Ms Perham wrote to the editor urging the local community to record and preserve Dandenong’s history and memoirs before they were lost.
An inaugural meeting was held in Ms Perham’s home on 5 June. Three weeks later the Dandenong and District Historical Society was formed.
One of the society’s founding members was legendary Journal editor Greg Dickson. Mr Dickson became a life member and was editor of the Gipps-Land Gate for 22 years from its first issue until his death in 1993.
When he sold the paper Greg Dickson donated his collection of South Bourke and Mornington Journals and Dandenong Journals dating back to 1877.
Another hero of the society’s story is Marjory Criddle who rescued a large number of historical negatives from disposal after Beaver Photographics was sold.
Today the society has 135 members.
Secretary Jenny Ferguson was in her 20s when she joined in 1973.
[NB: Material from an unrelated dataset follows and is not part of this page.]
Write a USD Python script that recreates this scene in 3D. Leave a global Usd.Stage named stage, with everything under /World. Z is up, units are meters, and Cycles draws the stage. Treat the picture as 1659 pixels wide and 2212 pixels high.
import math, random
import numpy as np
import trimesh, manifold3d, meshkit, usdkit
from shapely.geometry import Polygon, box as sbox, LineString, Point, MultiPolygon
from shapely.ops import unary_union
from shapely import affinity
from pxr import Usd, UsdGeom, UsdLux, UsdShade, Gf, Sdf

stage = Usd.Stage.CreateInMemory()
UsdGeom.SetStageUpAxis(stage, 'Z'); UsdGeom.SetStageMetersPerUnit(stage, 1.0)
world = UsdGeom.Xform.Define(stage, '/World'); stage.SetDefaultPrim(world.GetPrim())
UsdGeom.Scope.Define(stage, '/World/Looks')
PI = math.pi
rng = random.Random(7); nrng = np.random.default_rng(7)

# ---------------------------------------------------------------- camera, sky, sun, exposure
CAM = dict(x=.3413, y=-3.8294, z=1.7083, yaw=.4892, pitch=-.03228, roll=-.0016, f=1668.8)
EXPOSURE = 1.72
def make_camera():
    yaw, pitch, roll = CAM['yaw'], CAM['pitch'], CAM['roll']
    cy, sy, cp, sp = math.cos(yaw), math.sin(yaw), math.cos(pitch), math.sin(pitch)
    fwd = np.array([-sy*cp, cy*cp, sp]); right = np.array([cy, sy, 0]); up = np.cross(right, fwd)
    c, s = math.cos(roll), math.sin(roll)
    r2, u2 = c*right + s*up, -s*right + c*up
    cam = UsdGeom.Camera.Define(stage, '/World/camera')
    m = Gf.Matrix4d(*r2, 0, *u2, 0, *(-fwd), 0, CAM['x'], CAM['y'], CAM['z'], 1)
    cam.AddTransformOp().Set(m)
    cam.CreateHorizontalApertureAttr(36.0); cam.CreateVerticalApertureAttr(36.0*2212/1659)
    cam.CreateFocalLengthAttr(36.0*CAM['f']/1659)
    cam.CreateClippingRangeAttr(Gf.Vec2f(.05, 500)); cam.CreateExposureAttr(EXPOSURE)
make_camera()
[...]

She has been secretary since 2004.
“I came to Victoria to work at the new Dandenong Library from South Australia. I thought I would join the society so I would find out a bit more about the place I was working.”
Jenny’s late husband Alan joined her as a member.
“Somehow history gets you,” Jenny said, who completed a thesis on the history of the Dandenong Market.
“I guess I’ve always had a love of history. I like to find out the reasons why. Why did this happen as it did.”
Tom Stein grew up in Dandenong and joined the society two years ago.
Recently Tom has been helping digitally catalogue the society’s vast collection of material.
When the Journal visited he was working through a folder of photographs of the town’s old ice works.
Owned by the Brown family, the ice works were in McCrae Street before they moved to Cheltenham Road.
“I enjoy getting things organised,” Tom said.
“We don’t have any central catalogue so it’s important that we create one.”
Fellow member Ray Carter’s interest in history was piqued when he wrote a history of the Salvation Army in the region in 1988.
“I had to get a lot of information from the historical society and the people were so lovely and helpful that I joined.”
Ray has created a slide show of photographs documenting the redevelopment of the Dandenong Market, which will be on display at November’s Dandenong Show.
He loves visiting other historical societies when he is away on holiday and spends countless hours exploring old issues of the Journal on Trove, the online newspaper archive. Ray estimates that he has corrected 36,000 lines of text on Trove.
Jenny Ferguson said people were welcome to visit the rooms on a Wednesday.
She said the society needed volunteers who were good at research and were competent with computers.
“We aren’t old-fashioned in the way we go about cataloguing.
“We are preparing ourselves to be an internet resource,” she said.